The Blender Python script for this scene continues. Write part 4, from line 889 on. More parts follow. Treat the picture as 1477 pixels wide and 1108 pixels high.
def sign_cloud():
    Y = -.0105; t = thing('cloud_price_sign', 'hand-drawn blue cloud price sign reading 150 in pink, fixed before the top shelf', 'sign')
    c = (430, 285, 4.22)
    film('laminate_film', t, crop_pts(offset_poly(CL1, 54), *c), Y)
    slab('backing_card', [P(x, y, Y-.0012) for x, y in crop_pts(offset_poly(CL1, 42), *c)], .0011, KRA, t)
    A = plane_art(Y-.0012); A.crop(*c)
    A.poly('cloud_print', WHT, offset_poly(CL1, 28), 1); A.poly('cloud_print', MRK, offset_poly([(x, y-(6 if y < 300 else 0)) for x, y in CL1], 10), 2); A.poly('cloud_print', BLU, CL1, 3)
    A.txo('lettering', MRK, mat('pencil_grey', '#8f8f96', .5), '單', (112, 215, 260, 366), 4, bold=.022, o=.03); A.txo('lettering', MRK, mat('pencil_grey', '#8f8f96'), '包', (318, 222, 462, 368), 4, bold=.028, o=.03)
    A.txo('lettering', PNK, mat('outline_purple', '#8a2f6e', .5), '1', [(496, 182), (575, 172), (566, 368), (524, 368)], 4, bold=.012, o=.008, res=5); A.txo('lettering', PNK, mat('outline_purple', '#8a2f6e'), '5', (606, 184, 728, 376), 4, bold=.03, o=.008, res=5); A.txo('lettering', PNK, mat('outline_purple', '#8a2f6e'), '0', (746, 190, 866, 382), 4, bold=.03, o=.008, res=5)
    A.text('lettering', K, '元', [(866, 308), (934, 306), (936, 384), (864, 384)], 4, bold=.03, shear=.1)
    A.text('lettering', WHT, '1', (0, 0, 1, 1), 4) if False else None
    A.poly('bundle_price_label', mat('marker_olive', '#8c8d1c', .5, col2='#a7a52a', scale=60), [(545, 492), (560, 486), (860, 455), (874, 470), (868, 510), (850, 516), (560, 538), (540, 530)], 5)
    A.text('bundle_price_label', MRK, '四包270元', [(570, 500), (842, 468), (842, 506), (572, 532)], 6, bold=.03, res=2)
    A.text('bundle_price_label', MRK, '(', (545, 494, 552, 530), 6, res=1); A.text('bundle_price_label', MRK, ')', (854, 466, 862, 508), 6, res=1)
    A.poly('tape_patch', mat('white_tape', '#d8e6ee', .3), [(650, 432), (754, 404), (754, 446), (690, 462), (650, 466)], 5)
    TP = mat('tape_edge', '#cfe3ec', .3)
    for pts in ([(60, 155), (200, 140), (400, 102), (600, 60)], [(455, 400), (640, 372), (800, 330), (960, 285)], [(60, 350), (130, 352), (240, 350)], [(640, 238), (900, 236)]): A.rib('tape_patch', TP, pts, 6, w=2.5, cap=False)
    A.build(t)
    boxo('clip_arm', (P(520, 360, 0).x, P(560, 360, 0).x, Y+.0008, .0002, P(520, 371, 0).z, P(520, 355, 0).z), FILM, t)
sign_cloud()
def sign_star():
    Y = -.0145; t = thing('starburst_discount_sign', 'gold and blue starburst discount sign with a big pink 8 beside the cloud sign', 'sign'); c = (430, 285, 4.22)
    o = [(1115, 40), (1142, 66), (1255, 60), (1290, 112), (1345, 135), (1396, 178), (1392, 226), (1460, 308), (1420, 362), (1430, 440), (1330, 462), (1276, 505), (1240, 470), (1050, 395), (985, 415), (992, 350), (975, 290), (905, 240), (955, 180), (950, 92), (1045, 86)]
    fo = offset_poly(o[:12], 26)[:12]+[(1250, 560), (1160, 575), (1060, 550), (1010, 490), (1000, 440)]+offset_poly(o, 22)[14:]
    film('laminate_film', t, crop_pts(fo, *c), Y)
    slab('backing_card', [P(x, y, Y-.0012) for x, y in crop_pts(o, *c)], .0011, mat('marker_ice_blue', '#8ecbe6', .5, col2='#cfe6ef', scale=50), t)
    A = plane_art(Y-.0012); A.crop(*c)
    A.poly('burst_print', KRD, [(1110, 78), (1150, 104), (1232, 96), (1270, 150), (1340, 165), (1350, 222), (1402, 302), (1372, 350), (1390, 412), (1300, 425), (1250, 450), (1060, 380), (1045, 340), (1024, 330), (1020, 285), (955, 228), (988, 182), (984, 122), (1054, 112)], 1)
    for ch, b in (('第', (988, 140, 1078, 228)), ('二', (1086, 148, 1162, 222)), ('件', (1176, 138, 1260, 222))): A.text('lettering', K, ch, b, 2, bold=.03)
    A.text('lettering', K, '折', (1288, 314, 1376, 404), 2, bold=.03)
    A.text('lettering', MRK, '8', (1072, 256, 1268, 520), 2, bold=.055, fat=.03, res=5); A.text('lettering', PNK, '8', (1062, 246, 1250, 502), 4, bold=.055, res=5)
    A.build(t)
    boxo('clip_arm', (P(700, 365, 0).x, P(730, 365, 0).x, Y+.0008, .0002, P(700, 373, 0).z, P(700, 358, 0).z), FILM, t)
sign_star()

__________

STATED PROBLEM.
Each line of the listing above should be output exactly.

WRITTEN SOLUTION.
The Blender Python script for this scene continues. Write part 4, from line 889 on. More parts follow. Treat the picture as 1477 pixels wide and 1108 pixels high.
def sign_cloud():
    Y = -.0105; t = thing('cloud_price_sign', 'hand-drawn blue cloud price sign reading 150 in pink, fixed before the top shelf', 'sign')
    c = (430, 285, 4.22)
    film('laminate_film', t, crop_pts(offset_poly(CL1, 54), *c), Y)
    slab('backing_card', [P(x, y, Y-.0012) for x, y in crop_pts(offset_poly(CL1, 42), *c)], .0011, KRA, t)
    A = plane_art(Y-.0012); A.crop(*c)
    A.poly('cloud_print', WHT, offset_poly(CL1, 28), 1); A.poly('cloud_print', MRK, offset_poly([(x, y-(6 if y < 300 else 0)) for x, y in CL1], 10), 2); A.poly('cloud_print', BLU, CL1, 3)
    A.txo('lettering', MRK, mat('pencil_grey', '#8f8f96', .5), '單', (112, 215, 260, 366), 4, bold=.022, o=.03); A.txo('lettering', MRK, mat('pencil_grey', '#8f8f96'), '包', (318, 222, 462, 368), 4, bold=.028, o=.03)
    A.txo('lettering', PNK, mat('outline_purple', '#8a2f6e', .5), '1', [(496, 182), (575, 172), (566, 368), (524, 368)], 4, bold=.012, o=.008, res=5); A.txo('lettering', PNK, mat('outline_purple', '#8a2f6e'), '5', (606, 184, 728, 376), 4, bold=.03, o=.008, res=5); A.txo('lettering', PNK, mat('outline_purple', '#8a2f6e'), '0', (746, 190, 866, 382), 4, bold=.03, o=.008, res=5)
    A.text('lettering', K, '元', [(866, 308), (934, 306), (936, 384), (864, 384)], 4, bold=.03, shear=.1)
    A.text('lettering', WHT, '1', (0, 0, 1, 1), 4) if False else None
    A.poly('bundle_price_label', mat('marker_olive', '#8c8d1c', .5, col2='#a7a52a', scale=60), [(545, 492), (560, 486), (860, 455), (874, 470), (868, 510), (850, 516), (560, 538), (540, 530)], 5)
    A.text('bundle_price_label', MRK, '四包270元', [(570, 500), (842, 468), (842, 506), (572, 532)], 6, bold=.03, res=2)
    A.text('bundle_price_label', MRK, '(', (545, 494, 552, 530), 6, res=1); A.text('bundle_price_label', MRK, ')', (854, 466, 862, 508), 6, res=1)
    A.poly('tape_patch', mat('white_tape', '#d8e6ee', .3), [(650, 432), (754, 404), (754, 446), (690, 462), (650, 466)], 5)
    TP = mat('tape_edge', '#cfe3ec', .3)
    for pts in ([(60, 155), (200, 140), (400, 102), (600, 60)], [(455, 400), (640, 372), (800, 330), (960, 285)], [(60, 350), (130, 352), (240, 350)], [(640, 238), (900, 236)]): A.rib('tape_patch', TP, pts, 6, w=2.5, cap=False)
    A.build(t)
    boxo('clip_arm', (P(520, 360, 0).x, P(560, 360, 0).x, Y+.0008, .0002, P(520, 371, 0).z, P(520, 355, 0).z), FILM, t)
sign_cloud()
def sign_star():
    Y = -.0145; t = thing('starburst_discount_sign', 'gold and blue starburst discount sign with a big pink 8 beside the cloud sign', 'sign'); c = (430, 285, 4.22)
    o = [(1115, 40), (1142, 66), (1255, 60), (1290, 112), (1345, 135), (1396, 178), (1392, 226), (1460, 308), (1420, 362), (1430, 440), (1330, 462), (1276, 505), (1240, 470), (1050, 395), (985, 415), (992, 350), (975, 290), (905, 240), (955, 180), (950, 92), (1045, 86)]
    fo = offset_poly(o[:12], 26)[:12]+[(1250, 560), (1160, 575), (1060, 550), (1010, 490), (1000, 440)]+offset_poly(o, 22)[14:]
    film('laminate_film', t, crop_pts(fo, *c), Y)
    slab('backing_card', [P(x, y, Y-.0012) for x, y in crop_pts(o, *c)], .0011, mat('marker_ice_blue', '#8ecbe6', .5, col2='#cfe6ef', scale=50), t)
    A = plane_art(Y-.0012); A.crop(*c)
    A.poly('burst_print', KRD, [(1110, 78), (1150, 104), (1232, 96), (1270, 150), (1340, 165), (1350, 222), (1402, 302), (1372, 350), (1390, 412), (1300, 425), (1250, 450), (1060, 380), (1045, 340), (1024, 330), (1020, 285), (955, 228), (988, 182), (984, 122), (1054, 112)], 1)
    for ch, b in (('第', (988, 140, 1078, 228)), ('二', (1086, 148, 1162, 222)), ('件', (1176, 138, 1260, 222))): A.text('lettering', K, ch, b, 2, bold=.03)
    A.text('lettering', K, '折', (1288, 314, 1376, 404), 2, bold=.03)
    A.text('lettering', MRK, '8', (1072, 256, 1268, 520), 2, bold=.055, fat=.03, res=5); A.text('lettering', PNK, '8', (1062, 246, 1250, 502), 4, bold=.055, res=5)
    A.build(t)
    boxo('clip_arm', (P(700, 365, 0).x, P(730, 365, 0).x, Y+.0008, .0002, P(700, 373, 0).z, P(700, 358, 0).z), FILM, t)
sign_star()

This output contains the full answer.